#### RAW DATA

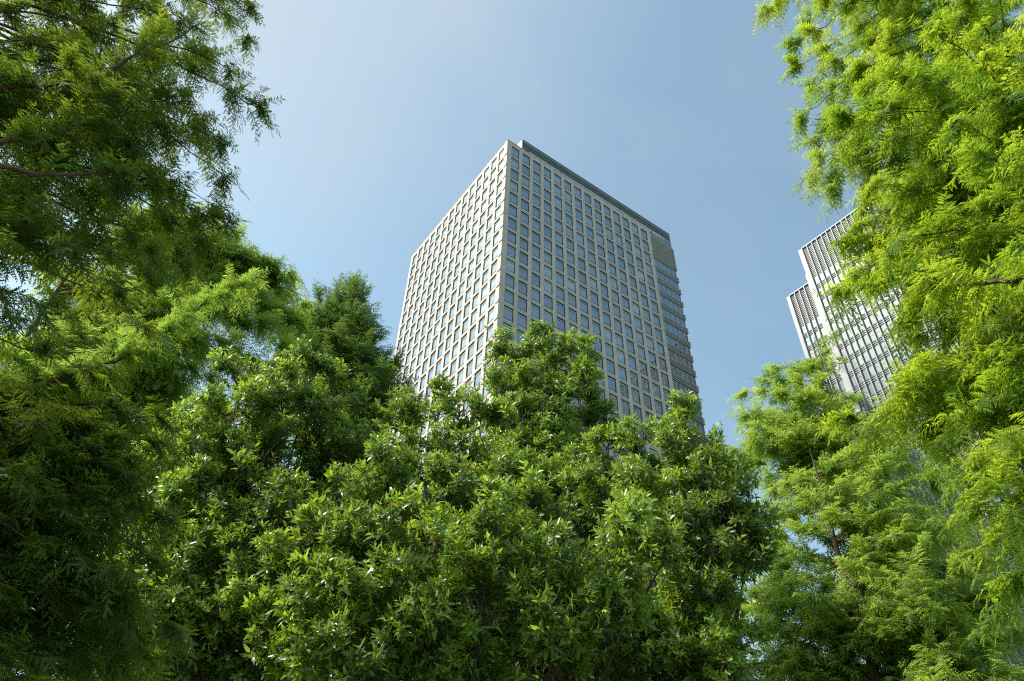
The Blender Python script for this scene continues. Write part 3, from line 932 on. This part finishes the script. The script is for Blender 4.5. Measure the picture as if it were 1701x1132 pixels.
def make_tower():
    root = empty('office_tower', (CX, CY, 0), 'tall pale stone office tower with rows of square windows, in the centre', 'tower', RZ)
    rng = np.random.default_rng(5)
    # stone grid, right face (y = 0) and left face (x = 0)
    b = Boxes()
    edges = [(0.0, WC - PW / 2)]
    for k in range(13):
        edges.append((WC + k * SX + PW / 2, WC + (k + 1) * SX - PW / 2))
    edges.append((WC + 13 * SX + PW / 2, LEN))
    for i, (x0, x1) in enumerate(edges):
        if i == 0:
            b.box(0, x1, 0, x1, 0, PAR)                                    # the corner pier serves both faces
        else:
            b.box(x0, x1, 0, .62, 0, PAR)
            b.box(0, .62, x0, x1, 0, PAR)
    zs = [Z1 + .06 - r * FH for r in range(NR)]
    bands = [(zs[0] + PH / 2, PAR - .004)]
    for r in range(NR - 1):
        bands.append((zs[r + 1] + PH / 2, zs[r] - PH / 2))
    bands.append((0, zs[-1] - PH / 2))
    for i, (z0, z1) in enumerate(bands):
        for k in range(14):
            x0, x1 = WC + k * SX - PW / 2, WC + k * SX + PW / 2
            b.box(x0, x1, .02, .617, z0, z1)
            b.box(.015, .617, x0, x1, z0, z1)
        if 0 < i < NR:                                                     # string course on the sunlit side, turning the corner
            b.box(-.13, .0, -.07, .9, z0 + .08, z1 - .10)
            b.box(0, .12, -.07, .0, z0 + .08, z1 - .10)
            b.box(-.035, .0, .9, LENL, z0 + .08, z0 + .42)
            b.box(.12, LEN, -.02, .0, (z0 + z1) / 2 - .03, (z0 + z1) / 2 + .03)
    b.box(-.06, .5, -.06, LENL, PAR, PAR + .12)
    b.box(.5, LEN, -.06, .5, PAR, PAR + .12)
    b.build('stone_facade', M_STONE, root)
    # windows: those that show largest are parts of their own
    cand = []
    for face in 'RL':
        for c in range(14):
            for r in range(NR):
                s = WC + c * SX
                p = t2w(s, .165, zs[r]) if face == 'R' else t2w(.24, s, zs[r])
                q = pix(p)
                du = pix(t2w(s + 1, .24, zs[r]) if face == 'R' else t2w(.24, s + 1, zs[r]))
                dv = pix(p + [0, 0, 1])
                area = abs((du[0] - q[0]) * (dv[1] - q[1]) - (du[1] - q[1]) * (dv[0] - q[0]))
                if q[1] + 14 > leaf_line(q[0]):
                    area = 0
                cand.append((area, face, c, r))
    cand.sort(key=lambda t: -t[0])
    own = {t[1:] for t in cand[:100]}
    fr0 = window_frame().build('window', [M_FRAME, M_BRONZE], root)
    panes = []
    for v in BLINDS:
        pb = Boxes()
        pane_quads(pb, v)
        panes.append(pb.build('pane', [M_GLASS, M_BLIND], None))
    lamp = Boxes()
    lamp.box(-.28, .28, -.012, -.004, -1.12, -.99)
    lamp0 = lamp.build('ceiling_lamp', M_LAMP, None)
    first = True
    rest = Boxes()
    lit = {('R', 0, 8), ('R', 2, 9), ('R', 2, 11), ('R', 3, 12), ('R', 4, 12), ('R', 8, 7), ('R', 9, 9), ('R', 6, 12), ('R', 0, 9), ('R', 5, 13), ('R', 10, 11), ('R', 11, 15), ('R', 9, 14), ('R', 7, 10)}
    for area, face, c, r in cand:
        s = WC + c * SX
        vi = int(rng.integers(0, len(BLINDS)))
        if face == 'L' and rng.random() < .6:
            vi = 1
        if (face, c, r) in own:
            fr = fr0 if first else fr0.copy()
            if not first:
                col.objects.link(fr)
                fr.parent = root
            first = False
            fr.location = (s, .165, zs[r]) if face == 'R' else (.175, s, zs[r])
            fr.rotation_euler = (0, 0, 0) if face == 'R' else (0, 0, -PI / 2)
            pn = panes[vi].copy()
            col.objects.link(pn)
            pn.parent = fr
            if (face, c, r) in lit:
                lp = lamp0.copy()
                col.objects.link(lp)
                lp.parent = fr
        else:
            w, h = PW / 2, PH / 2
            tint = rng.random()
            fb = window_frame()
            for V, fm in zip(fb.V, fb.mi[::6]):
                if face == 'R':
                    W = V + np.array([s, .165, zs[r]])
                else:
                    W = np.stack([V[:, 1] + .175, -V[:, 0] + s, V[:, 2] + zs[r]], 1)
                rest.V.append(W)
                rest.F.append(BOXF + rest.n)
                rest.n += 8
                rest.mi += [2 if fm == 0 else 4] * 6
                rest.ti += [.5] * 6
            if face == 'R':
                pane_quads(rest, BLINDS[vi], s, .165, zs[r], 'R', tint)
                if (face, c, r) in lit:
                    rest.box(s - .28, s + .28, .153, .161, zs[r] - 1.12, zs[r] - .99, 3)
            else:
                pane_quads(rest, BLINDS[vi], .175, s, zs[r], 'L', tint)
    for o in panes + [lamp0]:
        bpy.data.objects.remove(o)
    o = rest.build('window_field', [M_GLASS_S, M_BLIND_S, M_FRAME, M_LAMP, M_BRONZE], root)
    o['kind'] = 'stuff'
    # dark core behind everything
    b = Boxes()
    b.box(.63, LENG - .5, .63, LENL - .3, 0, PAR - .6)
    b.build('core', M_DARK, root)
    # glass bay on the right end: glazing, mullions and projecting louvres
    b = Boxes()
    for r in range(NR + 1):
        zt = Z1 + 2.1 - r * FH
        for k in range(5):
            x0 = LEN + .04 + k * 1.49
            b.quad((x0, .16, zt - FH), (x0 + 1.47, .16, zt - FH), (x0 + 1.47, .16, zt), (x0, .16, zt), 0, rng.random())
        for k in range(10):
            y0 = .17 + k * 1.5
            b.quad((LENG - .1, y0, zt - FH), (LENG - .1, y0 + 1.48, zt - FH), (LENG - .1, y0 + 1.48, zt), (LENG - .1, y0, zt), 0, rng.random())
    b.box(LEN + .03, LENG - .13, .10, .15, Z1 + 2.1 - 2.05 * FH, PAR - .05, 2)
    b.build('bay_glazing', [M_BAY, M_DARK, M_TEAL], root)
    b = Boxes()
    for k in range(1, 5):
        x = LEN + .03 + k * 1.49
        b.box(x - .03, x + .03, .09, .165, 0, PAR)
    b.box(LENG - .12, LENG - .02, .07, .19, 0, PAR)
    b.build('mullion', M_TEAL, root)
    b = Boxes()
    for r in range(NR):
        zc = zs[r]
        n = [-2.6, -2.12, -1.64, -1.16] if r > 1 else [-2.6 + .525 * j for j in range(8)]
        for dz in n:
            z = zc + dz
            b.box(LEN + .02, LENG - .03, .0, .08, z, z + .17)
            b.box(LENG - .03, LENG + .30, -.18, .08, z, z + .10)
            b.box(LENG, LENG + .30, .08, 15, z, z + .10)
    b.build('louvre', M_SLAT, root)
    # roof screen with its white end wall and the bright slot under it
    b = Boxes()
    b.box(4.05, 4.3, .22, 9.0, PAR - .5, 150.35)
    b.build('end_wall', M_WHITE, root)
    b = Boxes()
    b.box(6.2, LENG - 2.2, .10, .29, PAR - .4, PAR + .80)  # sunlight in the gap under the screen, put into a pale band
    b.build('sunlit_slot_band', M_BAND, root)
    b = Boxes()
    for k in range(13):
        x = 4.5 + k * 3.6
        b.box(x, x + .2, .06, .098, PAR - .3, PAR + .92)
    b.box(4.3, LENG + .05, .30, .52, PAR + .92, 150.1)
    b.box(LENG - .2, LENG + .05, .52, 15, PAR + .92, 150.1)
    b.box(LENG - 2.2, LENG - .03, .06, .29, PAR - .6, PAR + .92)
    b.build('roof_screen', M_TEAL, root)
    b = Boxes()
    for k in range(6):
        z = PAR + .95 + k * .6
        b.box(4.3, LENG + .2, .14, .30, z, z + .13)
    b.box(4.28, LENG + .2, .02, .34, 150.24, 150.36)
    b.build('screen_louvre', M_TEAL, root)


# ------------------------------------------------------------------ the glass-fronted block on the right
def make_block():
    P0 = at(1329.2, 417.5, 150)
    top = P0[2]
    # local x runs from the far corner towards the camera along the face; local -y is the face normal
    d = np.array([math.sin(math.radians(144.6)), math.cos(math.radians(144.6))])
    rz = math.atan2(d[1], d[0])
    root = empty('office_block', (P0[0], P0[1], 0), 'stepped office block with pale vertical fins and green glass, on the right', 'office building', rz)
    c, s = math.cos(rz), math.sin(rz)

    def w(x, y, z):
        return np.array([P0[0] + c * x - s * y, P0[1] + s * x + c * y, z])
    rng = np.random.default_rng(8)
    LX, BAY, FHT = 52.5, 1.5, 4.2
    WX, WTOP, SET = -11.0, at(1309.5, 493.5, 160)[2], 1.4
    # lower wing: left edge from the photo, on a face set back by SET
    q = at(1309.8, 495, 1.0)[:2]
    A = np.array([[q[0], -d[0]], [q[1], -d[1]]])
    nrm = np.array([-d[1], d[0]])
    t_, s_ = np.linalg.solve(A, P0[:2] + nrm * SET)
    WX, WTOP = s_, at(1309.8, 495, t_)[2]

    g = Boxes()     # body
    g.box(0, LX, .35, 30, 0, top - .3)
    g.box(WX, -.02, SET + .35, 30, 0, WTOP - .3)
    g.build('wall', M_SHADE, root)
    p = Boxes()
    p.box(-.35, .75, -.45, .6, 0, top)
    p.box(-.9, -.5, -.1, SET + .2, 0, WTOP + 2)
    p.box(WX - .35, WX + .55, SET - .45, SET + .6, 0, WTOP)
    p.build('corner_pier', M_FIN, root)
    wd = []
    fins, lou = Boxes(), Boxes()

    def field(x0, n, y0, ztop, LV):
        for k in range(n + 1):
            x = x0 + k * BAY
            fins.box(x - .10, x + .10, y0 - .42, y0 + .1, 0, ztop)
        fins.box(x0 - .1, x0 + n * BAY, y0 - .40, y0 + .3, ztop - .004, ztop + .35)
        for k in range(n):
            xa, xb = x0 + k * BAY + .13, x0 + (k + 1) * BAY - .13
            z = ztop - .25
            while z > ztop - LV:
                lou.box(xa, xb, y0 - .03, y0 + .03, z - .20, z)
                z -= .60
            z = ztop - LV
            while z > 2:
                wd.append((xa, xb, y0 + .12, z - 2.45, z - .05))
                for j in range(3):
                    zz = z - 2.62 - j * .56
                    lou.box(xa, xb, y0 - .03, y0 + .03, zz - .18, zz)
                z -= FHT
    field(.75, 34, 0, top, 11.3)
    nw = int((-WX - 1.4) / BAY)
    field(WX + .55, nw, SET, WTOP, 11.3)
    fins.build('fin', M_FIN, root)
    lou.build('louvre', M_PALELOUVRE, root)

    def shown(t):
        x = w((t[0] + t[1]) / 2, t[2], (t[3] + t[4]) / 2)
        a = pix(x)
        ok = a[1] < 640 and a[0] < np.interp(a[1], [380, 420, 490, 520, 560, 600, 650], [1400, 1400, 1400, 1440, 1490, 1490, 1440]) and a[0] > 1310
        return (0 if ok else 1, -a[1])
    wd.sort(key=shown)
    rest = Boxes()
    for i, (xa, xb, y, za, zb) in enumerate(wd):
        if i < 100:
            o = Boxes()
            hx, hz = (xb - xa) / 2, (zb - za) / 2
            o.quad((-hx, 0, -hz), (hx, 0, -hz), (hx, 0, hz), (-hx, 0, hz), 0)
            if i % 3 == 0:
                o.box(-hx, hx, -.05, -.004, hz * .2, hz * .2 + .07, 1)
            o = o.build('window', [M_GREEN, M_PALELOUVRE], root)
            o.location = ((xa + xb) / 2, y, (za + zb) / 2)
        else:
            rest.quad((xa, y, za), (xb, y, za), (xb, y, zb), (xa, y, zb), 0, rng.random())
    o = rest.build('window_field', M_GREEN_S, root)
    o['kind'] = 'stuff'


# ------------------------------------------------------------------ pale block glimpsed behind the left trees
def make_far_block():
    p = at(58, 500, 48)
    root = empty('stone_building', (p[0] - 6, p[1] + 4, 0), 'pale stone building barely seen through the left trees', 'building', math.radians(40))
    top = p[2]
    b = Boxes()
    b.box(-14, 10, 0, 14, 0, top)
    b.box(-14.3, 10.3, -.3, 14.3, top, top + .7)
    for k in range(7):
        b.box(-14.1, 10.1, -.12, 0, top - 4 - 4 * k, top - 3.4 - 4 * k)
    b.build('wall', M_STONE, root)
    for r in range(3):
        for k in range(7):
            f = Boxes()
            f.box(-.8, .8, -.06, .0, -1, 1)
            f = f.build('window', M_GLASS, root)
            f.location = (-12 + 3.3 * k, 0, top - 2 - 4 * r)


# ------------------------------------------------------------------ ground
def make_ground():
    m, t, b = mat('park_lawn')
    tcn = nd(t, 'ShaderNodeTexCoord')
    nz = nd(t, 'ShaderNodeTexNoise')
    nz.inputs['Scale'].default_value = 900
    nz.inputs['Detail'].default_value = 8
    t.links.new(tcn.outputs['Generated'], nz.inputs['Vector'])
    r = ramp(t, [(0.35, (0.035, 0.06, 0.015)), (0.65, (0.07, 0.11, 0.03))])
    t.links.new(nz.outputs['Fac'], r.inputs[0])
    t.links.new(r.outputs[0], b.inputs['Base Color'])
    b.inputs['Roughness'].default_value = .9
    R = 3000.0
    o = build('ground', [[-R, -R, 0], [R, -R, 0], [R, R, 0], [-R, R, 0]], np.array([[0, 1, 2, 3]]), m)
    o['kind'] = 'structure'
    b = Boxes()
    b.box(-30, 30, -1.2, 2.2, -.05, .02)
    o = b.build('path', simple('pale_paving', (.34, .32, .29), .8, .3), None)
    o['kind'] = 'structure'


make_ground()
make_tower()
make_block()
make_far_block()
make_trees()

########

▶ [PROBLEM TO WORK ON]:
Lines containing "from" are to be counted. State the total and add nothing.

▶ [SOLVED PROBLEM]:
3